“Het gaat om zelfvoorzienend, zuinig en slim”

29 juni, 15:30

Als oud-boer vertegenwoordigt Siem-Jan Schenk een geborgde zetel in het waterschap HHNK (Hoogheemraadschap Hollands Noorderkwartier). Hij begon als boer in de jaren ’70 van de vorige eeuw en kan zich de droogte van 1976 nog goed herinneren. Er werd toen volop beregend, maar van een inlaatstop was geen sprake. Nu wordt daar wel over gesproken. En daar moeten we ons op voorbereiden, hield Schenk zijn gehoor voor.

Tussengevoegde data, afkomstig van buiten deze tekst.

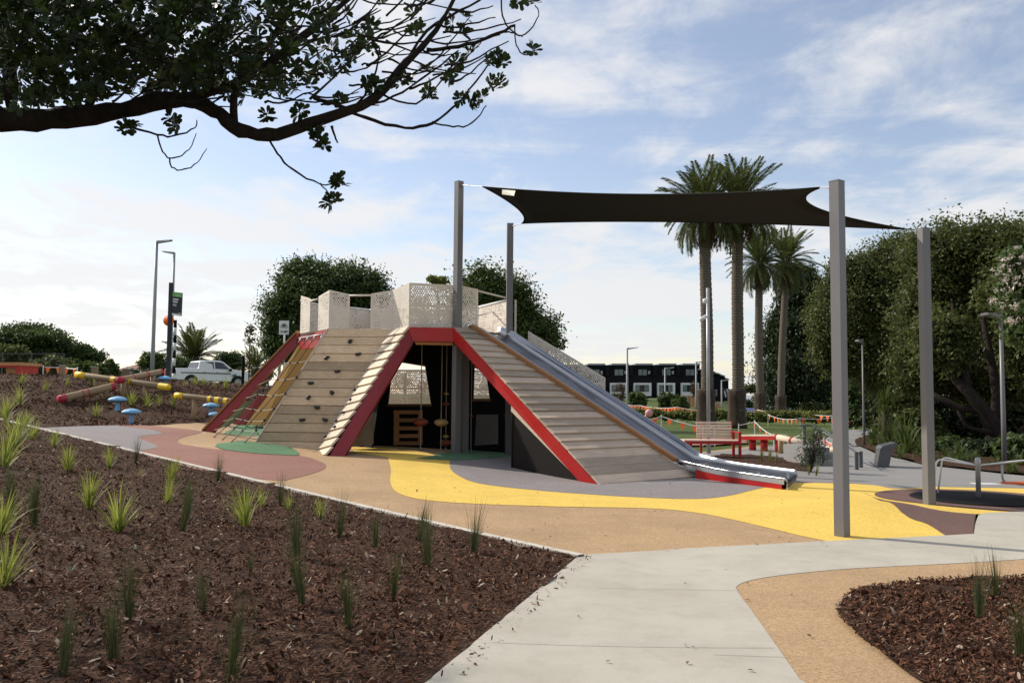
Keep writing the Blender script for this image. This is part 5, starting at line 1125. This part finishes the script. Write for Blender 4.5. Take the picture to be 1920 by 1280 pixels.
tree('broadleaf_tree', 'tall dark spreading tree with crooked limbs at the right edge', 'tree', gbase(1900, 880, 27), None, [blob(1780, 490, 29, 90, 75), blob(1860, 470, 28, 80, 60), blob(1930, 500, 27, 90, 85), blob(1760, 590, 30, 85, 80), blob(1860, 600, 29, 95, 75, 1.6), blob(1960, 640, 27, 90, 90), blob(1740, 690, 31, 70, 55), blob(2040, 560, 26, 110, 130), blob(1850, 720, 31, 80, 50), blob(1770, 640, 26, 60, 60), blob(1900, 560, 25, 60, 60)], 90000, .13, LM['olive'], 15, csz=.15, lump=.34)
tD = [o for o in bpy.data.objects if o.get('label', '').startswith('tall dark spreading')][0]
m = MB(); yy = 25.5
def lim(pts, rs, n=9): m.tube([at_y(u, v, y) for u, v, y in pts], rs, n)
lim([(1905, 905, yy), (1890, 860, yy), (1868, 810, yy), (1845, 770, yy), (1815, 735, yy), (1780, 700, 26)], [.42, .32, .28, .2, .17, .1])
lim([(1845, 770, yy), (1800, 765, 25.8), (1760, 745, 26), (1735, 730, 26.4)], [.14, .11, .09, .05]); lim([(1868, 810, yy), (1870, 740, 26), (1855, 660, 26.5), (1840, 590, 27)], [.2, .16, .12, .06])
lim([(1815, 735, yy), (1808, 680, 26), (1790, 620, 27), (1785, 560, 28)], [.13, .11, .09, .04]); lim([(1890, 850, yy), (1935, 800, 25), (1960, 720, 25), (1965, 620, 25.5)], [.26, .2, .15, .08]); lim([(1868, 812, yy), (1840, 808, 25.2), (1812, 800, 25), (1795, 770, 25)], [.1, .08, .05, .03])
m.build('trunk', BKD, tD, True)
# dense background growth behind the right-hand trees
for k, (u, v, Y, ru, rv) in enumerate(((1700, 780, 38, 70, 60), (1800, 790, 37, 90, 70), (1900, 790, 34, 90, 80), (1990, 760, 33, 110, 120), (1620, 750, 44, 50, 50), (1725, 815, 30, 42, 48), (1770, 850, 26.5, 50, 26), (1845, 856, 24.5, 60, 26), (1925, 850, 22.5, 50, 34), (1690, 790, 34, 40, 50))):
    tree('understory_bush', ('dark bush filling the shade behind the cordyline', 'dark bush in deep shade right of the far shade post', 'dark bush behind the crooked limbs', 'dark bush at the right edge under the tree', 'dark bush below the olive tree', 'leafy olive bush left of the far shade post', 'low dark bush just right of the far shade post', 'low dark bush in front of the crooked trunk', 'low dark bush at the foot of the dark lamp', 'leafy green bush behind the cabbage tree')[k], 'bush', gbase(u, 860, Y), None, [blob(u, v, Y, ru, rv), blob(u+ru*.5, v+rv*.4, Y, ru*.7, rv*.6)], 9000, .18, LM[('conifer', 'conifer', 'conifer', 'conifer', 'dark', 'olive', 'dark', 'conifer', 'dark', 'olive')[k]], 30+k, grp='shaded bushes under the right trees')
# flowering light green branch, near right
tree('flowering_shrub', 'pale green shrub with pinkish flower heads at the right edge', 'shrub', gbase(2130, 980, 15), [(*gbase(2130, 980, 15)[:2], -.1, .09), (*at_y(2060, 760, 15), .06)], [blob(1935, 560, 15, 60, 65), blob(1905, 505, 15, 36, 40), blob(1925, 620, 15, 45, 34), blob(1990, 520, 15, 80, 100), blob(2040, 640, 15, 90, 110)], 15000, .085, LM['light'], 16, csz=.12)
fl = [o for o in bpy.data.objects if o.name == 'flowering_shrub'][0]; V, Fc, S = crown([blob(1930, 560, 14.8, 62, 66), blob(1905, 505, 14.8, 38, 40)], 1500, .035, 77, per=20, csz=.05, shell=(.9, 1.05)); o = link('flowers', npmesh('flowers', V-np.array(fl.location), Fc, leafmat('flower_pale', lin(186, 172, 164), lin(214, 206, 196), .2), S), fl)
# left background trees and bushes
def flat(u0, u1, vt, vb, Y, n, seed): 
    g = random.Random(seed); return [blob(g.uniform(u0, u1), g.uniform(vt, vb), Y+g.uniform(-2, 2), (u1-u0)*g.uniform(.16, .28), (vb-vt)*g.uniform(.14, .22)) for _ in range(n)]
tree('spreading_tree', 'broad flat topped dark tree on the far left skyline', 'tree', gbase(60, 700, 85), tr(55, 85, 668, .4), [blob(20, 640, 85, 50, 14), blob(55, 622, 85, 48, 11), blob(90, 640, 85, 45, 12), blob(40, 655, 85, 55, 12), blob(110, 660, 85, 40, 12), blob(75, 632, 83, 40, 10), blob(10, 660, 84, 40, 12), blob(140, 672, 85, 30, 9)], 16000, .32, LM['dark'], 17, csz=.2, core=.03)
tree('spreading_tree', 'smaller flat topped dark tree right of the broad one', 'tree', gbase(165, 700, 85), tr(160, 85, 675, .3), [blob(150, 655, 85, 26, 10), blob(140, 668, 85, 22, 12), blob(172, 668, 85, 26, 10), blob(130, 682, 85, 30, 10)], 6000, .3, LM['dark'], 18, csz=.2, core=.03)
for k, (bl, mt, lab, Y) in enumerate((([(20, 672, 34, 24), (5, 690, 30, 20)], 'olive', 'grey green bush behind the play hut', 52), ([(105, 690, 40, 20), (80, 700, 26, 14)], 'olive', 'rounded olive bush behind the orange flags', 50), ([(155, 694, 26, 15), (190, 700, 30, 15), (205, 692, 14, 18)], 'mid', 'wide mixed bush behind the yellow ended log', 48), ([(285, 680, 26, 22), (300, 696, 30, 14)], 'mid', 'green bush at the foot of the tallest lamp', 70), ([(330, 690, 40, 20)], 'dark', 'dark bush under the left palm', 74), ([(430, 682, 30, 22)], 'dark', 'round clipped bush right behind the pickup', 72), ([(250, 705, 30, 9)], 'grey', 'low grey bush below the brown roof', 55), ([(485, 715, 14, 10), (500, 700, 9, 14)], 'yellowgreen', 'yellow green shrub left of the net beam', 40))):
    tree('bush', lab, 'bush', gbase(bl[0][0], 710, Y), None, [blob(u, v, Y, a, b_) for u, v, a, b_ in bl], 5200, .2 if Y > 45 else .14, LM[mt], 50+k, grp='bushes on the left skyline')
g = random.Random(4); a = at_y(468, 655, 44); z0 = H(a.x, a.y); t_ = thing('bare_sapling', 'thin nearly bare sapling beyond the black pole', 'sapling', (a.x, a.y, z0)); m = MB(); tp_ = at_y(470, 604, 44); m.tube([V3(a.x, a.y, z0), a, tp_], [.04, .03, .008], 6)
for k in range(12): p = V3(a.x, a.y, a.z-.3).lerp(tp_, g.uniform(.1, .95)); m.tube([p, p+V3(g.uniform(-.5, .5), g.uniform(-.3, .3), g.uniform(.2, .5))], [.012, .004], 4)
m.build('trunk', BK, t_); V, Fc, S = crown([blob(468, 628, 44, 12, 24)], 160, .12, 9, per=4, shell=(.3, 1)); link('leaves', npmesh('leaves', V-np.array(t_.location), Fc, LM['twig'], S), t_)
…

In de verdringingsreeks staat de landbouw niet bovenaan. Als er watertekorten zijn, gaat de prioriteit naar natuur met onomkeerbare schade en dijken waarvan de veiligheid door de droogte kan worden aangetast. Daarna komt de drinkwatervoorziening aan de bevolking. Pas op drie staat de landbouw, samen met andere sectoren en categorieën. Dat er nu, naast een Deltaprogramma voor waterveiligheid, ook wordt gewerkt aan een Deltaprogramma voor de beschikbaarheid van zoetwater, schetst volgens Schenk de urgentie van het probleem.

Grote vraag
Dat probleem vraagt slimme oplossingen. Noord-Holland heeft daarvoor met Texel een ideaal proefgebied; het eiland heeft geen toevoer van zoetwater, maar wel landbouw en zelfs bollenteelt. Op Texel experimenteert het waterschap onder meer slimme stuw, dat wil zeggen zoutwater eruit, zoetwater vasthouden. “Wat hier wordt ontwikkeld, kan worden verspreid over Nederland”, aldus Schenk.

De opdracht om slimmer en zuiniger om te gaan met water ligt niet alleen bij de landbouw. Die is ook niet de grootste gebruiker. Dat is nu de industrie, met haar behoefte aan koelwater. Maar er treden ook verschuivingen op. Zo neemt door de toenemende hittestress de vraag naar water in het stedelijk gebied toe en ook de veenweidegebieden zullen veel water vragen. Zoveel, meende Schenk, dat het de vraag rechtvaardigt of de beoogde reductie van CO2-emissies dat waard is.

Nationale regenton
Duidelijk is volgens hem dat het IJsselmeer als landelijke regenton niet meer gegarandeerd voldoende water bevat. Daarin speelt ook mee dat besloten is dat de scheepvaart op de grote rivieren doorgang moet kunnen vinden. Zo komt slechts 15% van het water van de Rijn in het IJsselmeer terecht, de rest stroomt zo de Noordzee in.

De discussie over die verdeling zal wel komen, vermoedde Schenk, maar het is vooral zaak goed te kijken naar hoe we zuiniger en slimmer met water om kunnen gaan. Dat geldt wat hem betreft voor iedereen en alle sectoren. Innovaties kunnen daaraan bijdragen, zoals ondergrondse opslag. “We moeten minder afhankelijk worden van aan- en afvoer, meer water vasthouden.” Daarvoor is kennisontwikkeling nodig en is het belangrijk dat we elkaar blijven opzoeken.”